[Scene modeling code data]
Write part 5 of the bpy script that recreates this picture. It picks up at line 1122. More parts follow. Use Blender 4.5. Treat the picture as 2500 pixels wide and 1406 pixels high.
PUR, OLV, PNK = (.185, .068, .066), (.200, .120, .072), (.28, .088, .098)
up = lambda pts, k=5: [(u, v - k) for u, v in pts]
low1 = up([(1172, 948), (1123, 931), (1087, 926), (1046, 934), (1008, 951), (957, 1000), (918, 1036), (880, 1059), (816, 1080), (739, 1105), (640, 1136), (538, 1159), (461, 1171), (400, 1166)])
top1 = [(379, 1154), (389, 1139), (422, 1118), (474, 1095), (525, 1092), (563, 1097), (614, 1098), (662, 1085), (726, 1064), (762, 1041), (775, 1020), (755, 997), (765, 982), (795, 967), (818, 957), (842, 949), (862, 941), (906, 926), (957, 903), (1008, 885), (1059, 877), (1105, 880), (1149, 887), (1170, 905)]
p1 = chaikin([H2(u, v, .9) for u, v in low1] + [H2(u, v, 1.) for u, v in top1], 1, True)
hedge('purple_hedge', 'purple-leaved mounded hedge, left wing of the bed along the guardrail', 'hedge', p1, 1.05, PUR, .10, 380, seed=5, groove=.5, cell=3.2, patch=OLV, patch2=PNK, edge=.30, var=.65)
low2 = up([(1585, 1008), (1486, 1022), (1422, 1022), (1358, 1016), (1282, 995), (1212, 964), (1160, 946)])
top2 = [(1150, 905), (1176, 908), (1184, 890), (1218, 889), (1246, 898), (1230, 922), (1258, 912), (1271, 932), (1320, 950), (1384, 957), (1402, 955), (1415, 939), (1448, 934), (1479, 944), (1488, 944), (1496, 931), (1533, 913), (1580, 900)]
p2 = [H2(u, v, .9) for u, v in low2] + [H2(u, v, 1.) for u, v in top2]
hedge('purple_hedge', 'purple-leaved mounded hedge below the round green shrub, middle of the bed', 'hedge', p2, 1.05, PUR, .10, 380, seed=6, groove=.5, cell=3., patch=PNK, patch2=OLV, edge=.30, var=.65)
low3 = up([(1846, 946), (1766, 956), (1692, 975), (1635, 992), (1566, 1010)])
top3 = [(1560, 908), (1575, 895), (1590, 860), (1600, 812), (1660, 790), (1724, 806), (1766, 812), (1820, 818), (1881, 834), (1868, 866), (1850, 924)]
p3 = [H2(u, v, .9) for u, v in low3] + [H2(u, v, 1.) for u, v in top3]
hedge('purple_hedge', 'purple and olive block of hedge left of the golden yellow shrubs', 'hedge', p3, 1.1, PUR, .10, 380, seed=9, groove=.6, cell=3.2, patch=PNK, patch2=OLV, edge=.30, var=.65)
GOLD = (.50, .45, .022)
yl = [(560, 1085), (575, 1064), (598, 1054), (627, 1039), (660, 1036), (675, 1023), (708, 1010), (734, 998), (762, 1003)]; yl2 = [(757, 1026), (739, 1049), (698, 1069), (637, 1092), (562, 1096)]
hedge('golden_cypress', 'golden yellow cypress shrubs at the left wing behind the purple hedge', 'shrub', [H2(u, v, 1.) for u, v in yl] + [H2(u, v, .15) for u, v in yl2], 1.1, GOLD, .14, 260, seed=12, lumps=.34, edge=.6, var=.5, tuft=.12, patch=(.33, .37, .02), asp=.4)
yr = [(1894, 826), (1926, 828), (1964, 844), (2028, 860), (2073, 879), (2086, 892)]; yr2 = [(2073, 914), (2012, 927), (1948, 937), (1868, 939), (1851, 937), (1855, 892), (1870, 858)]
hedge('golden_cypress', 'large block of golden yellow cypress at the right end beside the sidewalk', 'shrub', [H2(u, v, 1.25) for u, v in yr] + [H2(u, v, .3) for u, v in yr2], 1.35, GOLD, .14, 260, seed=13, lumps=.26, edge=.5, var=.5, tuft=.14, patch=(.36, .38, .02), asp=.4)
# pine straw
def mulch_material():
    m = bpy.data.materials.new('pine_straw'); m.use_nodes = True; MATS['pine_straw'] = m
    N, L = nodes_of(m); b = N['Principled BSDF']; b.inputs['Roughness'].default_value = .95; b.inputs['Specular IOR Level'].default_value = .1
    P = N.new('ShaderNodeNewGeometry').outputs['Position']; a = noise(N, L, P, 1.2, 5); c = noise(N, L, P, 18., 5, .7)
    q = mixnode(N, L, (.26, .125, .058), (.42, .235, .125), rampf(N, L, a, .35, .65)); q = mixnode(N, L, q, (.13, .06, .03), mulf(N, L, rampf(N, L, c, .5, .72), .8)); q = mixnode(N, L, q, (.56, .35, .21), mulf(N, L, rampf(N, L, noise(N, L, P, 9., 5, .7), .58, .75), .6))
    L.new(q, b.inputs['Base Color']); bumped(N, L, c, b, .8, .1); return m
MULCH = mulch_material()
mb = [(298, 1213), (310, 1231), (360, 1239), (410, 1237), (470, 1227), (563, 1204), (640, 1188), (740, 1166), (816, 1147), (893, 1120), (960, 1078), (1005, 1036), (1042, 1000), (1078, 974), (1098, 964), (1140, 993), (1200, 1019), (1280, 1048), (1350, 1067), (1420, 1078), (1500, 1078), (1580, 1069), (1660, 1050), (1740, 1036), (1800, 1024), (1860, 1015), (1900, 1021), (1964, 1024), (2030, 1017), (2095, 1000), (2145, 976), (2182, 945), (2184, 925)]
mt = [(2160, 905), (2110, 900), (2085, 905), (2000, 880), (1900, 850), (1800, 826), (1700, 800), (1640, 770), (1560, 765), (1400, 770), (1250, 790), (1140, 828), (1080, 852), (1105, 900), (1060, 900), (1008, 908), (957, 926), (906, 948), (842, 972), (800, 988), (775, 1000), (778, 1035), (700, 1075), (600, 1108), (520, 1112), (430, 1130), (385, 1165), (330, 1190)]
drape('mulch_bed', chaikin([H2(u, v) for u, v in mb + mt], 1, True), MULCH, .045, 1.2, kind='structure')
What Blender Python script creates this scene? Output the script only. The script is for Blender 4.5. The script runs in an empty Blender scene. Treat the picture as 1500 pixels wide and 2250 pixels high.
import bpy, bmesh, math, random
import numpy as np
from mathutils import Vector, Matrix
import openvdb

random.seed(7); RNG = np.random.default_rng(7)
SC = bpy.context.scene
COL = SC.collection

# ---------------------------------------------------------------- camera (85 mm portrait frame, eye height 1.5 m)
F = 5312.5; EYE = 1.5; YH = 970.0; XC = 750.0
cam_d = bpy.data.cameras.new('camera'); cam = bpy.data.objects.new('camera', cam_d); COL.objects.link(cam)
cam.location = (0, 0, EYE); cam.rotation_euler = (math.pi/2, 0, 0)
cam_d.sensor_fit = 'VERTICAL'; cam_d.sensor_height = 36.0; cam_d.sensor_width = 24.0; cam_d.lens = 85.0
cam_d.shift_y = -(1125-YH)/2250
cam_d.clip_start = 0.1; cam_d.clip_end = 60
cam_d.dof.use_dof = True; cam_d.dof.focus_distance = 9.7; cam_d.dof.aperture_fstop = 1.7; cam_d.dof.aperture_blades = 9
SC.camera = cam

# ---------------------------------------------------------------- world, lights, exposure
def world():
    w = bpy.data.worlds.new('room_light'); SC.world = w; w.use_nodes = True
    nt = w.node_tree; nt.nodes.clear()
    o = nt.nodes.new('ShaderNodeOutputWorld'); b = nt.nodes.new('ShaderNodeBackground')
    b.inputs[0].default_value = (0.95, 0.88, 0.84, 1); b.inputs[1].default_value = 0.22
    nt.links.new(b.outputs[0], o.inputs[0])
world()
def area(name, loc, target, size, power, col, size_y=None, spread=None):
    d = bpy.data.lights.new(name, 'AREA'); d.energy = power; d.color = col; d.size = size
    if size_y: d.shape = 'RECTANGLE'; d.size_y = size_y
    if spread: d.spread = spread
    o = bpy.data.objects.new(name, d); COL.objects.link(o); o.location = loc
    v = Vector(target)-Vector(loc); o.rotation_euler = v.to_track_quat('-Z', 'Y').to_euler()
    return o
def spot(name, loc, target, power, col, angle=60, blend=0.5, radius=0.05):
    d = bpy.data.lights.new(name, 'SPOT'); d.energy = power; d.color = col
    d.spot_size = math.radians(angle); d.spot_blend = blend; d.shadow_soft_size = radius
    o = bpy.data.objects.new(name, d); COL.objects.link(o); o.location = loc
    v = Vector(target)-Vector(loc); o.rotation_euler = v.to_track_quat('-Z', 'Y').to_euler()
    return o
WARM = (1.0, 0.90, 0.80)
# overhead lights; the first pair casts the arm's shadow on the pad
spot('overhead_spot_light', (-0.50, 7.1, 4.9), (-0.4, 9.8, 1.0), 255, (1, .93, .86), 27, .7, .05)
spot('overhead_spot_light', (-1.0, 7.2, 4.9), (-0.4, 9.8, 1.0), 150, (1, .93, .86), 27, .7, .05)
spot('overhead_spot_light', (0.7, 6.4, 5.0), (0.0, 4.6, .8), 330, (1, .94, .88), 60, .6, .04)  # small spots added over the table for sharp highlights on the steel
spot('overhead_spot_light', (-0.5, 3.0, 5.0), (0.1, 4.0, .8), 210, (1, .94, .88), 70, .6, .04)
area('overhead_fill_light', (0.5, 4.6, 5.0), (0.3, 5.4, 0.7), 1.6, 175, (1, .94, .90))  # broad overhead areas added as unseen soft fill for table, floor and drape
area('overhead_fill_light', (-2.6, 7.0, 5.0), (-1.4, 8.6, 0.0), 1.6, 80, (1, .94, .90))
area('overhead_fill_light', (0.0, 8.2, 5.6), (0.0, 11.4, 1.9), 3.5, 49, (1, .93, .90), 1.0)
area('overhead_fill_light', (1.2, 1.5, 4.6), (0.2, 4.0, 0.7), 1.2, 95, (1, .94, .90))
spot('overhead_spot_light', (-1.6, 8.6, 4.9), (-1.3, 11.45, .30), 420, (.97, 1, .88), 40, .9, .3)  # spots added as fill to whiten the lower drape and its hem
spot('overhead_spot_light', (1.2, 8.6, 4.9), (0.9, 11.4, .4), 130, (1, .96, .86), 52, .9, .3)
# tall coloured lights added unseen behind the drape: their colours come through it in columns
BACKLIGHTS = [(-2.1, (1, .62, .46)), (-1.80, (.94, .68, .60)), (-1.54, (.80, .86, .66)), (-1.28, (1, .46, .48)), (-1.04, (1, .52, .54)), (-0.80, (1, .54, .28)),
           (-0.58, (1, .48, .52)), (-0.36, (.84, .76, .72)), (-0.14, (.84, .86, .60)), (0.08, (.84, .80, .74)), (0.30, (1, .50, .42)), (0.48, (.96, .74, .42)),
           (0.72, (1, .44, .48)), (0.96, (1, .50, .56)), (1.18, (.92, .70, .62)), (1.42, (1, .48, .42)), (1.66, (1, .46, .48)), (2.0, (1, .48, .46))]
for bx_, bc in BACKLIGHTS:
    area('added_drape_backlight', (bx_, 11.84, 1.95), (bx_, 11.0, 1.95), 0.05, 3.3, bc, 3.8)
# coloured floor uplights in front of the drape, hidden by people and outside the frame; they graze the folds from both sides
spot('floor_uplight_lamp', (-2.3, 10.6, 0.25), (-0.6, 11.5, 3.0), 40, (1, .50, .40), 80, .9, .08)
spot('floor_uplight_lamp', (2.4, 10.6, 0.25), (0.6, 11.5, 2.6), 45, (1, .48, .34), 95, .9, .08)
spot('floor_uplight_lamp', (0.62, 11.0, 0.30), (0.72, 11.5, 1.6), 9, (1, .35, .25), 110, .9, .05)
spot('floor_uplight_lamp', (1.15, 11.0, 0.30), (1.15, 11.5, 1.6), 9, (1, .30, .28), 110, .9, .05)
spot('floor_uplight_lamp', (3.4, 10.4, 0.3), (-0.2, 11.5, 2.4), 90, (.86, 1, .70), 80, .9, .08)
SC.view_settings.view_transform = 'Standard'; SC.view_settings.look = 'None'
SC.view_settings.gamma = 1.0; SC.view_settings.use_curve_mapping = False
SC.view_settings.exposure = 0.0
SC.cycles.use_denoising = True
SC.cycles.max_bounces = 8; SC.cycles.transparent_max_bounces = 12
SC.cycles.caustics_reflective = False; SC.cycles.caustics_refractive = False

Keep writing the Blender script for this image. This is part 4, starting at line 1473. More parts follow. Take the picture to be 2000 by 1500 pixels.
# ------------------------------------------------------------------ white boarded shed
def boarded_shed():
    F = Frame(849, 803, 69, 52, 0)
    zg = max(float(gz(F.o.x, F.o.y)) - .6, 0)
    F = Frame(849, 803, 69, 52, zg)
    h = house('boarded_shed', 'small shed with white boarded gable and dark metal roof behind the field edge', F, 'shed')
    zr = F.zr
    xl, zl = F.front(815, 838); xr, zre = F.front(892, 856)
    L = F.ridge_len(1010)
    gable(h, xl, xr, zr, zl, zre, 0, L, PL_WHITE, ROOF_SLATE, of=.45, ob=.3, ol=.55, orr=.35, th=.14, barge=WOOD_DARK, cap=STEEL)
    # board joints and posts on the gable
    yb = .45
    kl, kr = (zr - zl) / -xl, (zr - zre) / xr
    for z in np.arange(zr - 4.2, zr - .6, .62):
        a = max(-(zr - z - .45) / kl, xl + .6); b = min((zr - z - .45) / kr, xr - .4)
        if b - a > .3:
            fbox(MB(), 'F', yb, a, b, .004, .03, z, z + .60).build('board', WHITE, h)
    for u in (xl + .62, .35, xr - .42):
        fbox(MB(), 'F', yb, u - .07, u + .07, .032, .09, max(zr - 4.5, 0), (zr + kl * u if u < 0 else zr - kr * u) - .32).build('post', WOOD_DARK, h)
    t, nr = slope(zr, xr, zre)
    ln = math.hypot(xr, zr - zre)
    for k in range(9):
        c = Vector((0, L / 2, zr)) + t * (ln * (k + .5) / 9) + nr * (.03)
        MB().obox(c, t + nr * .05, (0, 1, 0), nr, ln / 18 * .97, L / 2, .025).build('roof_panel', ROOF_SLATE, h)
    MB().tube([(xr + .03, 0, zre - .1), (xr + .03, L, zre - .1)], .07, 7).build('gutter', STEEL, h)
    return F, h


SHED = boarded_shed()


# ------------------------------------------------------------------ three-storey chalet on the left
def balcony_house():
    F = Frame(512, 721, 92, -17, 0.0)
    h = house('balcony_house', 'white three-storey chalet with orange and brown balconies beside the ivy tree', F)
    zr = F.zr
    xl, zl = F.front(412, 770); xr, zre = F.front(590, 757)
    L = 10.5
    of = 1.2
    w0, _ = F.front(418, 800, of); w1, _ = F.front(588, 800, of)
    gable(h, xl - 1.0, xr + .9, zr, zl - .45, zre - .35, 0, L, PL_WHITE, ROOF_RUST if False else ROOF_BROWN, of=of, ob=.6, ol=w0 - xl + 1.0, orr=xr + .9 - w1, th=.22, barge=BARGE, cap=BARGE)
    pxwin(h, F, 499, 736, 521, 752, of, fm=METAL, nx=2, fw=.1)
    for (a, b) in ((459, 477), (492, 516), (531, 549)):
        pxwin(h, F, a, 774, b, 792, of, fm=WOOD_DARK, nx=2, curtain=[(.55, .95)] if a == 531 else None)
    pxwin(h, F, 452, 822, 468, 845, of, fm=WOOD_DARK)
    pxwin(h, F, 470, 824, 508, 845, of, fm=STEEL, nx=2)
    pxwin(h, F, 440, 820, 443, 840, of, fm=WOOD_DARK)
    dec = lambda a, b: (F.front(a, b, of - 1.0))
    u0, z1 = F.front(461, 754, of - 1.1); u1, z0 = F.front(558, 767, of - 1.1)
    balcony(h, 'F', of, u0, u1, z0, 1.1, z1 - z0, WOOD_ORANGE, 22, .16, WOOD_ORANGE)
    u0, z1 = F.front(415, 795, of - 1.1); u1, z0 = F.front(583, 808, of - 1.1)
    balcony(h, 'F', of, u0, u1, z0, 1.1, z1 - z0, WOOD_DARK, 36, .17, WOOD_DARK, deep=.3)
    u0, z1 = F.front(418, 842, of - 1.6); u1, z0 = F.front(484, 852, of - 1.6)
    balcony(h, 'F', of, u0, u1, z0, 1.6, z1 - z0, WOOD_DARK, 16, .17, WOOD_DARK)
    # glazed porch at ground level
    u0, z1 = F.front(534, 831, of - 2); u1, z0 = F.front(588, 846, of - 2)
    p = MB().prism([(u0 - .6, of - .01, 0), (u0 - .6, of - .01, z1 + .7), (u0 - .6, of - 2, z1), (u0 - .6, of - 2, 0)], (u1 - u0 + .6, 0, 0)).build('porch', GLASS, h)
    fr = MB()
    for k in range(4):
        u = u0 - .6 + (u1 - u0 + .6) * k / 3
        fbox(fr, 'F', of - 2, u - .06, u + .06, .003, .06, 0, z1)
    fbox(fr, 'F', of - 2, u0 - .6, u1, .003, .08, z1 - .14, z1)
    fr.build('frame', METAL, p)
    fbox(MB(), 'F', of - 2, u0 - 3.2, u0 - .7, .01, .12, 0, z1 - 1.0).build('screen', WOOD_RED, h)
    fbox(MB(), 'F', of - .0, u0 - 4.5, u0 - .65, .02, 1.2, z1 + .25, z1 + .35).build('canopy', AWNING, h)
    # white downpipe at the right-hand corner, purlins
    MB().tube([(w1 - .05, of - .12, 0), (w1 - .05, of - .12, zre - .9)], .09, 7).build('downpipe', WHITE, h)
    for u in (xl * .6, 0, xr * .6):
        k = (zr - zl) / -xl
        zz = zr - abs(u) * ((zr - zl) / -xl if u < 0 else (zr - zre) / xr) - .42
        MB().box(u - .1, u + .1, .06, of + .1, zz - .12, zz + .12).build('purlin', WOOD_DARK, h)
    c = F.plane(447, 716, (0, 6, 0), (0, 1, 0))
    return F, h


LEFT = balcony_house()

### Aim
Go through the entries above and pull out each line with "wide" in it.

### Answer to this task
Write part 5 of the bpy script that recreates this picture. It picks up at line 1122. More parts follow. Use Blender 4.5. Treat the picture as 2500 pixels wide and 1406 pixels high.
What Blender Python script creates this scene? Output the script only. The script is for Blender 4.5. The script runs in an empty Blender scene. Treat the picture as 1500 pixels wide and 2250 pixels high.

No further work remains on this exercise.